As the relative strength of US capitalism declined, however, the balance of payments between America and the rest of world deteriorated. Meanwhile, vast sums of money were being spent on the Vietnam War, funded through government borrowing. With the currencies of all countries tied to the dollar, the result was that American inflation was exported across the rest of the world.

The system of fixed exchange rates—as with the British adherence to an overvalued gold standard in the 1920s, or with the Greek economy in relation to the euro today—became politically impossible in the wake of declining competitiveness. Instead of devaluation, under a fixed exchange rate, workers were forced to pay for the competitiveness of their national economies by accepting wages cuts. The tensions and strains became unsustainable, and eventually the dollar-gold peg broke, bringing the Bretton Woods system down with it.

Today, with the deepest crisis in the history of capitalism, in place of stability, we face a world of unprecedented turbulence and volatility at every level: economically, politically, and socially. This has exposed all the contradictions within society and shattered any hope of returning to the temporary equilibrium established in the postwar period. Gone are the aspirations of peace and prosperity; in their place, we see instead a plague of wars and terrorist atrocities. The dream of “ever-closer union” in Europe has become a laughable joke, with the euro and the European Union both facing an existential crisis.

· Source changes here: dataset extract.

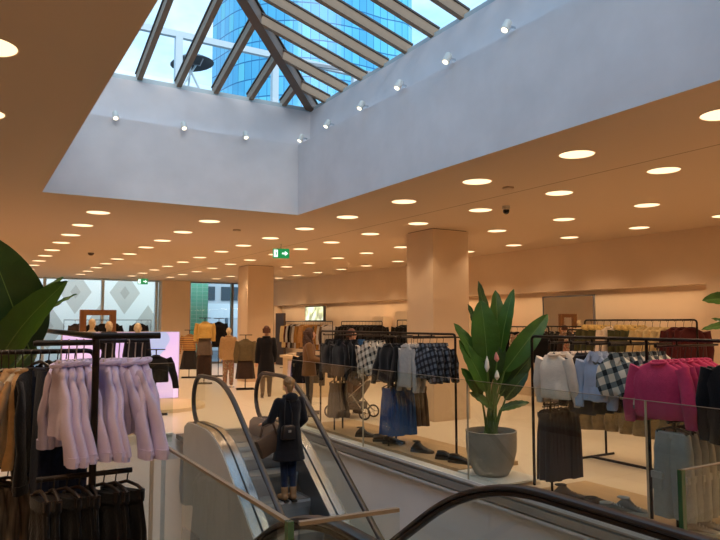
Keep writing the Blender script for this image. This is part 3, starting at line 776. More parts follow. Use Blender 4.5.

The central banks have resorted to the desperate measure of “quantitative easing”—central banks acting to buy up financial assets and thereby increase the money supply. As noted earlier, however, QE has not led to higher inflation; instead, it has simply added to the instability of the global economy, with this cheap money flooding markets and inflating speculative bubbles, particularly in emerging economies. Again, this comes back to the fundamental question regarding the monetary supply: the money in circulation must have a material basis—ultimately, a basis in terms of the real value—i.e., socially necessary labor time—embodied within the commodities in circulation in the economy.